Die Richter am EuGH bleiben mit ihrer Entscheidung ihrer bisherigen Rechtsauffassung treu (über ähnliche Fälle in anderen Ländern wurde bereits entschieden). Personenbezogene Daten ohne einen konkreten Anlass zu speichern, verstößt gegen EU-Recht. Denn solche Daten ließen "sehr genaue Schlüsse auf das Privatleben" zu.

Aber in mehreren Fällen erlauben die Richter jedoch eine Datenspeicherung.

Bei einer ernsten, aktuellen oder vorhersehbaren Bedrohung für die nationale Sicherheit dürften Verkehrs- und Standortdaten allgemein vorübergehend gespeichert werden, erklärte der EuGH. Zum Schutz der nationalen Sicherheit, zur Bekämpfung schwerer Kriminalität und zur Verhütung schwerer Bedrohungen der öffentlichen Sicherheit dürften Telekommunikationsanbieter für einen begrenzten Zeitraum dazu verpflichtet werden, bestimmte Daten zu speichern.

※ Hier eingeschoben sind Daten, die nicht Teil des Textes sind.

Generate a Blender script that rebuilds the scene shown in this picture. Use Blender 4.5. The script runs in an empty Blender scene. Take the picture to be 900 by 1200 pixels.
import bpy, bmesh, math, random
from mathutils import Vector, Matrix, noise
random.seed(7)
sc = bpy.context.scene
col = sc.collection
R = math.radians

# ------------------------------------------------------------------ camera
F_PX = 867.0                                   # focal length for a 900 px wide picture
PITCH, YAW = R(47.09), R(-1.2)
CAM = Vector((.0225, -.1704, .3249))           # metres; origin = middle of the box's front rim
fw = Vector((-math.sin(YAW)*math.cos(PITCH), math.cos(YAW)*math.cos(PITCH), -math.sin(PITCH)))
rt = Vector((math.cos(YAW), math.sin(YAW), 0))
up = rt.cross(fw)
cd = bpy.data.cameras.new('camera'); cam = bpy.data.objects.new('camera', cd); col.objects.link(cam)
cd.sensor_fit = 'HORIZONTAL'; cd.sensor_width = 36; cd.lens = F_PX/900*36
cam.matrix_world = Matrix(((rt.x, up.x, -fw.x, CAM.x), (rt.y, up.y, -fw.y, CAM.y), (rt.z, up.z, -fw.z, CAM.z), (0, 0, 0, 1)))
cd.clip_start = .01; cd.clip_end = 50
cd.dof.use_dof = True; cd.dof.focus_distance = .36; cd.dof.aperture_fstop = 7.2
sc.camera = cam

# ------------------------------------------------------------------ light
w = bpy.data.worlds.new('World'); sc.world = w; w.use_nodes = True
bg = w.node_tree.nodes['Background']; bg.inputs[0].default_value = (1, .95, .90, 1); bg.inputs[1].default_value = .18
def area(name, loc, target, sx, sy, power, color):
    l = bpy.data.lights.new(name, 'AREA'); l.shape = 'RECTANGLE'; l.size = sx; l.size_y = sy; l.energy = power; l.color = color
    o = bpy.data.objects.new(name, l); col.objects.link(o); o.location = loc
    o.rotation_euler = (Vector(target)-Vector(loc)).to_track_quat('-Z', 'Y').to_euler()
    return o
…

Mit der Entscheidung endet eine lange Debatte über die Zulässigkeit der Vorratsdatenspeicherung (vgl. Beitrag im Tätigkeitsbericht 2017, S. 11). Im Jahr 2015 hatte die Große Koalition die Vorratsdatenspeicherung einführen wollen. Ein Gesetz sah vor, dass Telekommunikations-unternehmen Standortdaten für vier Wochen und Verkehrsdaten für zehn Wochen zwischenspeichern sollten, um Verbrechen besser aufklären zu können.

Die Anbieter Telekom und SpaceNet klagten gegen das Gesetz vor dem Oberverwaltungsgericht (OVG) Köln, das ihnen 2018 Recht gab. Gegen die Entscheidung des OVG legte die Bundesnetz-agentur in Vertretung für die Bundesrepublik Sprungrevision vor dem Bundesverwaltungsgericht ein, welches das Verfahren wiederum an den EuGH abgab.

Dieses Gesetz hat nach dem EuGH-Urteil in seiner jetzigen Form keinen Bestand mehr. Nun geht der Fall zurück an das Bundesverwaltungsgericht. Das müsste feststellen, dass die deutschen Regelungen zur Vorratsdatenspeicherung gegen EU-Recht verstoßen. Die Bundesregierung müsste dann die Vorgaben des EuGH in einem neuen Gesetz beachten.

Ob es ein neues Gesetz geben wird und wie das aussehen soll, ist allerdings offen. Die Koalition war sich bei dem Thema zuletzt uneins: Während Grüne und FDP die Vorratsdatenspeicherung ablehnen, sprach sich Innenministerin Nancy Faeser (SPD) zuletzt zumindest für die Sicherung von IP-Adressen aus, um sexuellen Missbrauch von Kindern im Internet besser verfolgen zu können.

Justizminister Marco Buschmann hat das Urteil des EuGH gegen die deutsche Regelung zur Vorratsdatenspeicherung hingegen begrüßt.